Though Farrand provides identical panels to the finishers, each comes back with small variances that point to the human touch that is necessary in industrial processes. In one work, “Headland,” two panels are stacked, and each contains unique marks, one gestural and irregular, the other more mechanical and occurring in horizontal striations. The artist informed me that these variations are simply due to each finisher’s unique method of drying the panel with an air hose after being plated, pointing to the unique human gestures behind industrial labor. 

Farrand hopes that his exhibition will provide a peaceful reprieve for people to come and recharge. He says, “I wanted to create an exhibition you could move into, not away from, something generous that lets you in, without direction, as a restorative gesture. … The scale and warm hues of the work wrap you up like a thunder blanket.”

On view: August 8 – September 26, 2020 

Cal Siegel at Matthew Brown


Cal Siegel, “Fine as All Outdoors” (installation view).
Image courtesy of the artist and Matthew Brown Los Angeles. Photography by Paul Salveson

At Matthew Brown in Hollywood, a solo show by Cal Siegel called “Fine as All Outdoors” ruminates on colonial architecture through a series of large scale works that are clad in darkly-stained dollhouse shingles. The beautifully crafted works are strange hybrids of familiar architectural forms — porch steps, fireplaces hearths, rounded ornamental features — and pared-down minimalist sculptures. 

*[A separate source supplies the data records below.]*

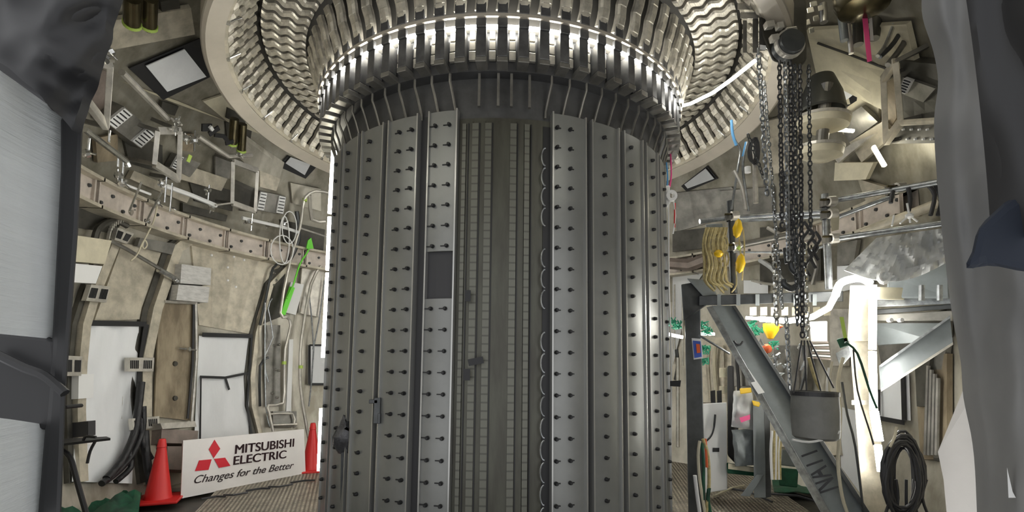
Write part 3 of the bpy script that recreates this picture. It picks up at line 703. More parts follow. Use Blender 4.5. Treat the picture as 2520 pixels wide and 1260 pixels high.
# black cables at the foot of the rib
for k, (pix, r) in enumerate((([(348, 940), (340, 1010), (330, 1070), (300, 1135), (262, 1178)], .04), ([(352, 1000), (350, 1060), (325, 1120), (290, 1160), (250, 1190)], .035), ([(330, 1060), (318, 1110), (322, 1150), (285, 1185)], .03), ([(356, 1060), (360, 1120), (370, 1190)], .045), ([(345, 1030), (352, 1090), (372, 1130)], .035))):
    m = M(); wpipe(smooth(pix, 3), r, .14, m, 9)
    tag(m.obj('black_hose', 'black', smooth=True), 'thick black hose at the foot of the rib, %s' % ['outermost, ending in the dark floor sheet', 'middle one curving to the floor', 'short one bent at its tip', 'straight one running behind the cone', 'short straight one beside the cone'][k], 'hose', 'black hoses beside the cone')

# ---- floor sheets, grating, cone, banner
def gpatch(name, pts, z, m, lb, cat, amp=.03, nx=14, ny=10, kind=None):
    def fn(u, v):
        x, y = bil(pts, u, v); p = Pz(x, y, z); p.z += max(amp * (noise.noise(p * 4) + .4), 0); return p
    return tag(M().grid(fn, nx, ny, lambda u, v: V((0, 0, -.01))).obj(name, m, smooth=True), lb, cat, None, kind)
gpatch('floor_sheet', [(150, 1222), (350, 1204), (335, 1320), (90, 1320)], .03, 'green', 'crumpled dark green sheet on the floor left of the cone', 'sheet', .22)
def grating(name, x0, x1, y0, y1, lb, ang=.3):
    t = thing(name, lb, 'grating'); c, s_ = cos(ang), sin(ang); C0 = V(((x0 + x1) / 2, (y0 + y1) / 2, 0)); st = .045
    L, K = (x1 - x0) / 2, (y1 - y0) / 2
    for nm, ax, bx, A_, B_ in (('bearing_bars', V((c, s_, 0)), V((-s_, c, 0)), L, K), ('cross_bars', V((-s_, c, 0)), V((c, s_, 0)), K, L)):
        m = M(); n = int(B_ / st)
        for i in range(-n, n + 1): m.bar(C0 + bx * (i * st) - ax * A_, C0 + bx * (i * st) + ax * A_, .024, .014)
        m.obj(nm, 'floor_metal', t)['kind'] = 'stuff'
grating('floor_grating', -3.5, -1.7, -.9, 3.2, 'light metal floor grating in front of the banner')
grating('floor_grating', 1.85, 3.7, -.8, 3.2, 'metal floor grating between the column and the steel frame', -.2)
tag(M().box(V((-3.9, 1.15, .02)), (V((1, .1, 0)).normalized(), V((-.1, 1, 0)).normalized(), V((0, 0, 1))), (.5, .45, .05)).obj('floor_slab', 'beige_metal'), 'low grey slab on the floor behind the cone', 'slab')
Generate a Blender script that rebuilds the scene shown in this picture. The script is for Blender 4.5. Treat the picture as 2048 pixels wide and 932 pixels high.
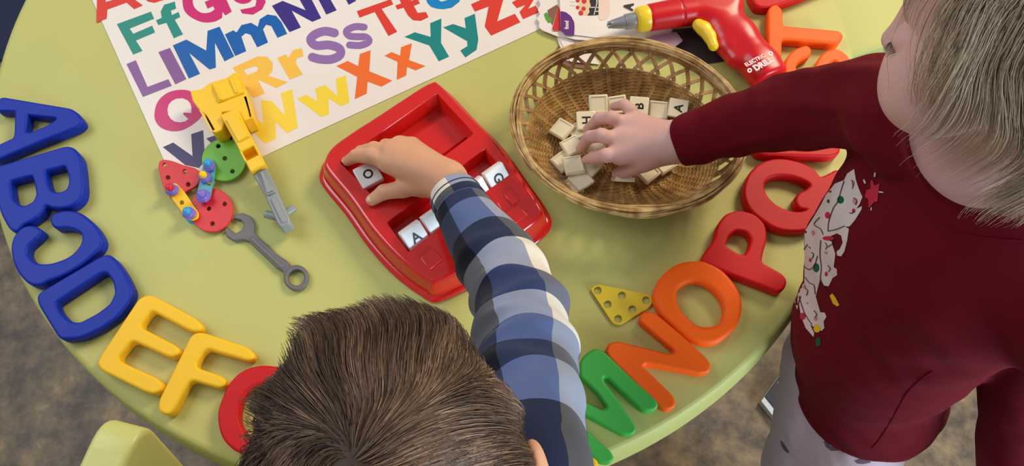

In relation to the inch-wide dollhouse shingles that cover the exterior of the works, the scale sits in an uncanny space between maquette and usable structure. The sculptures, which imply functional use, feel at once too big and too small. This eeriness is heightened by the absence of any windows or doors. The structures fail to offer an invitation into an interior space, and seem built to keep out, rather than invite in. Siegel explains that “architectures, which we hold as self-evident, are imbued with inherent notions of power implicit in their motivations and erections.” 

Much of Siegel’s work is informed by his upbringing in Massachusetts and looks critically at the symbols of colonialism that permeate through American culture. A series of small watercolor drawings of apple trees in the exhibition expand the colonial impact to nature (the apple tree was introduced in North America by 17th century colonists). Though unlike the imposing coldness of the colonial structures that Siegel references, his forms are delicately handcrafted and emanate a delicate warmth.